A Wednesday letter signed by Trump defense attorney Clifford Robert to Engoron charged James with an "unseemly rush to memorialize" the judgement in a manner he argues violates "all accepted practice in New York state court." A stay on the decision he said, would "allow for an orderly post-Judgment process, particularly given the magnitude" of the judge's ruling. "To deprive Defendants of the opportunity to submit a proposed counter-judgment would be contrary to fundamental fairness and due process," Robert wrote in an earlier Wednesday letter to Engoron about James' proposed order.

According to legal news site Law & Crime, James' proposal was mostly a formality and "constructed out of legal boilerplate" as "[p]roposed orders are frequently filed by the parties in legal cases as a matter of course."

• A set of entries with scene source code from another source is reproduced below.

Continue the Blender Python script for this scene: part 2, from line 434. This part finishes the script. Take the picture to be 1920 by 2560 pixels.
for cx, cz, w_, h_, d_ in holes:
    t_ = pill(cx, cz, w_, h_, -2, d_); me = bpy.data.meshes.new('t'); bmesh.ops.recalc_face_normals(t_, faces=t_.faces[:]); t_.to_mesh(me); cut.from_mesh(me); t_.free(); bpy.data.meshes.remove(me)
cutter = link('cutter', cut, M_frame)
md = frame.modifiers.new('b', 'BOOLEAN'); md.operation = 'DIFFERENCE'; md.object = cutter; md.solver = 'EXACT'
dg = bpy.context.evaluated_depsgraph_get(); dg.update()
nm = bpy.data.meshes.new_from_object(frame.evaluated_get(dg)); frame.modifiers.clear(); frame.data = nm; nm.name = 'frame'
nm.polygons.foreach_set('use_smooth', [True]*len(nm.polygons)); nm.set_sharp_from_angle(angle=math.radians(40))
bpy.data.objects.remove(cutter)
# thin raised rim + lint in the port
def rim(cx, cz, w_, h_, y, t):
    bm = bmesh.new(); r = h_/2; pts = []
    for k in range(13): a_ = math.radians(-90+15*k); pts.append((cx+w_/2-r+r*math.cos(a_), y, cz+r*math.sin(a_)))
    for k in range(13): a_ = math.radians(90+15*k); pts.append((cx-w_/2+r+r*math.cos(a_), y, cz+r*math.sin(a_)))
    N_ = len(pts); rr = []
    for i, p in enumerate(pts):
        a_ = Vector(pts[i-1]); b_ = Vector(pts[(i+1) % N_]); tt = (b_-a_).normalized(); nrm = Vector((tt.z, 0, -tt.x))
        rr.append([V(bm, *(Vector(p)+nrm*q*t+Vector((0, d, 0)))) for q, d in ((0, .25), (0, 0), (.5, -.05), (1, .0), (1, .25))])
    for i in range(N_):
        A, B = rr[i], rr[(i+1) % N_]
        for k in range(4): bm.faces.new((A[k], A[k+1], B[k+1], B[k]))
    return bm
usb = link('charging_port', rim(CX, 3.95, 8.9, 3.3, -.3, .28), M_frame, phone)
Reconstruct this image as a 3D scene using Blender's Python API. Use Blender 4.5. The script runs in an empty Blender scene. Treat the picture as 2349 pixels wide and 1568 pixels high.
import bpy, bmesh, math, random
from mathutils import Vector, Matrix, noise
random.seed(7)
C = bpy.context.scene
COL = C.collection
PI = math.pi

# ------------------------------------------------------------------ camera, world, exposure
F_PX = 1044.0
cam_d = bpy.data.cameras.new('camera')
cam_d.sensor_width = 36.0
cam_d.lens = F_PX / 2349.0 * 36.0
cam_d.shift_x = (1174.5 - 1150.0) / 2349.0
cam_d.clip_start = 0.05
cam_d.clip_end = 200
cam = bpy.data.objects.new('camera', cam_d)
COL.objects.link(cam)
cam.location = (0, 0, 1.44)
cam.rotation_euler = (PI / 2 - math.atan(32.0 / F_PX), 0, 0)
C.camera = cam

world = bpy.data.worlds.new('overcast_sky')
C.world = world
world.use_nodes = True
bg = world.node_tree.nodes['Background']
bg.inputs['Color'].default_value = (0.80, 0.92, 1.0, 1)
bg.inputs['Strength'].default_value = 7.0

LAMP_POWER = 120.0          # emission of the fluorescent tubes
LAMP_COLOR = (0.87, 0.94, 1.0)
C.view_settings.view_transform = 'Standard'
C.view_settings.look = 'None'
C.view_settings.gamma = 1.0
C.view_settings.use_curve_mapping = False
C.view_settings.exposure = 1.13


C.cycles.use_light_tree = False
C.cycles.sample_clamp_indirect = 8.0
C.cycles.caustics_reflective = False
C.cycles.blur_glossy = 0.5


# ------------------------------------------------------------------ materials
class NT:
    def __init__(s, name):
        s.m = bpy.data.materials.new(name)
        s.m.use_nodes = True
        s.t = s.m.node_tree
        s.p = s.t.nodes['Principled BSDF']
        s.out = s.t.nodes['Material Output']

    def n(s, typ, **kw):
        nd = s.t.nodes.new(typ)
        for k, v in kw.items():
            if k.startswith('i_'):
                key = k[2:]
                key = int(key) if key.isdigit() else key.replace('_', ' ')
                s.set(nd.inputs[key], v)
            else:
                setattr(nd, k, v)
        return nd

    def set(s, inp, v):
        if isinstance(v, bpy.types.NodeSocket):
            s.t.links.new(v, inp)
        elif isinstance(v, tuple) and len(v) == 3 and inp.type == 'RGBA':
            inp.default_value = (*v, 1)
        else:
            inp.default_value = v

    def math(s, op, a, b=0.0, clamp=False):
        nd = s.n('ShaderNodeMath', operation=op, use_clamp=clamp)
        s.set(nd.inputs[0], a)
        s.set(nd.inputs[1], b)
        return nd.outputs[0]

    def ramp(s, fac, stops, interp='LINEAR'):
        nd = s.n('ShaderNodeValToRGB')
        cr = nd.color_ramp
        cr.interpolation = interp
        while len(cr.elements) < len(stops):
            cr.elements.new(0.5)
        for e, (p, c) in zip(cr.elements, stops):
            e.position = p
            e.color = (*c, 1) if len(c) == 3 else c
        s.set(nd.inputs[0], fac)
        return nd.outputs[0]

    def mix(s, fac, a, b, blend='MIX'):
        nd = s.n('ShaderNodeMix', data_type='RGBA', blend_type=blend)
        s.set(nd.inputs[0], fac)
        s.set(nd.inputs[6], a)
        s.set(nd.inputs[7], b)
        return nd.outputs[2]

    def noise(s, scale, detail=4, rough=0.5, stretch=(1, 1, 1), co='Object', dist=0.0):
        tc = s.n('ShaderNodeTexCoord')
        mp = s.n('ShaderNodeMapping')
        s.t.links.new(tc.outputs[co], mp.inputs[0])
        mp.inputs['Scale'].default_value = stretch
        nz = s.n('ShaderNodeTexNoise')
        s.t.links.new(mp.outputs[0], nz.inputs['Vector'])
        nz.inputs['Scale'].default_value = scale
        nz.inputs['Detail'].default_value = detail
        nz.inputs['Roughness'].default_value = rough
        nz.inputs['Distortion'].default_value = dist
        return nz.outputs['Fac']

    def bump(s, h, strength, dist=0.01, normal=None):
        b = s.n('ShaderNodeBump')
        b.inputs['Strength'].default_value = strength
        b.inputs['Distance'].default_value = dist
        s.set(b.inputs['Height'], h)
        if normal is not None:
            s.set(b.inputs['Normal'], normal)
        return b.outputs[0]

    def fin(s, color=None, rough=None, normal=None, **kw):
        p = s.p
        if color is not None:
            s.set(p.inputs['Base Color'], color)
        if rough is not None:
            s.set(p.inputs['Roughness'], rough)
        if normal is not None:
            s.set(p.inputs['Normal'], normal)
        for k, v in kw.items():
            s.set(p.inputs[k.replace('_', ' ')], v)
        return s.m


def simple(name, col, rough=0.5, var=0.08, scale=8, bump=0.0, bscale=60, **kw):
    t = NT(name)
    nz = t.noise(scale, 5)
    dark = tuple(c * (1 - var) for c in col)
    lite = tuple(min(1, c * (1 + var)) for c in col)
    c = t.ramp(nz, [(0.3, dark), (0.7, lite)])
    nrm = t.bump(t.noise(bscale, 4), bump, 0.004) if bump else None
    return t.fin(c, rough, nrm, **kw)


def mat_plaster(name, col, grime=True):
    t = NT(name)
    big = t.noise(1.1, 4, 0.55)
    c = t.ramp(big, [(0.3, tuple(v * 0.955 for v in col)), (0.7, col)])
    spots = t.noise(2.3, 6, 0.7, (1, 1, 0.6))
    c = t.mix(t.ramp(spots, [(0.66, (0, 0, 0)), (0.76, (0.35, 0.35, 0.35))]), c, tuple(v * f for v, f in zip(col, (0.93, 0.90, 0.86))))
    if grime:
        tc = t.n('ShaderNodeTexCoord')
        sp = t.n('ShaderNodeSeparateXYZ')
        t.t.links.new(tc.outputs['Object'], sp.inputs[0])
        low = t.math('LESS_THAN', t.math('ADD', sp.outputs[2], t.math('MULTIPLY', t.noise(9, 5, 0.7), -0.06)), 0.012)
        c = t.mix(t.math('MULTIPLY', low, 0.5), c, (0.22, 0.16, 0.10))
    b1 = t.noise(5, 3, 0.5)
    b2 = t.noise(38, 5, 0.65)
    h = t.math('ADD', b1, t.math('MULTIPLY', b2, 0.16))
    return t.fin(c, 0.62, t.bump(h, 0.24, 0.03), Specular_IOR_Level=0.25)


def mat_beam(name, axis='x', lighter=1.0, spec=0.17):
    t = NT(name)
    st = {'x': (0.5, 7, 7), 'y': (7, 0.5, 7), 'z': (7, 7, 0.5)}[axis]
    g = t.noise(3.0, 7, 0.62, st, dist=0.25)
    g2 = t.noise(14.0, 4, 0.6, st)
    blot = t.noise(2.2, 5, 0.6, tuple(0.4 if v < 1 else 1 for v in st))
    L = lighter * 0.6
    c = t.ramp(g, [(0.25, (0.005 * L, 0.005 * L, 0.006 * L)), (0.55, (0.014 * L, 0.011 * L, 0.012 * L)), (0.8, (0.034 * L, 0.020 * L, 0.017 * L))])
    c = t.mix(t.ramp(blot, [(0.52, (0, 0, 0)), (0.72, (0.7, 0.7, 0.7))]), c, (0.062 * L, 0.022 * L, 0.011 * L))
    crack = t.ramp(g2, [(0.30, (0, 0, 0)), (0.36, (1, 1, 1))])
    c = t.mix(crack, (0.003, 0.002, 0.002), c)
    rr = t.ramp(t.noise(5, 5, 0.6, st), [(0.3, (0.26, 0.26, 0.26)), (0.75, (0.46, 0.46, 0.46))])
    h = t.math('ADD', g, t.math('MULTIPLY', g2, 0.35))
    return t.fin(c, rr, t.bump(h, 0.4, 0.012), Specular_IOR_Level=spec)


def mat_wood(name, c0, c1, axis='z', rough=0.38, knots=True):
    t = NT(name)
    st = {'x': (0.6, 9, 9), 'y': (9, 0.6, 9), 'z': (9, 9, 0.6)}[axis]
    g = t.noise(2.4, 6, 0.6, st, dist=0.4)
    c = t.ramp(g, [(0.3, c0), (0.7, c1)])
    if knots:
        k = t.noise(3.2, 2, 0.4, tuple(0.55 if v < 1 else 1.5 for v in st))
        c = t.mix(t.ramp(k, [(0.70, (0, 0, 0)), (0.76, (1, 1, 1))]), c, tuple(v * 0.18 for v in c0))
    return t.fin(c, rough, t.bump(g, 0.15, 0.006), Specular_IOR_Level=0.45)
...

"Trump's lawyers, angry that Judge Engoron is apparently not going to allow motion practice on reducing his opinion to a formal judgment, demands a 30-day stay of any entered judgment instead," MSNBC legal analyst Lisa Rubin wrote on X/Twitter. "Shocked."

Trump has said he will appeal Engoron's judgment against him and his co-defendants, which included his two elder sons, which totals $364 million. Engoron's ruling also barred Trump from heading a New York business for three years, and his sons from doing the same for two years.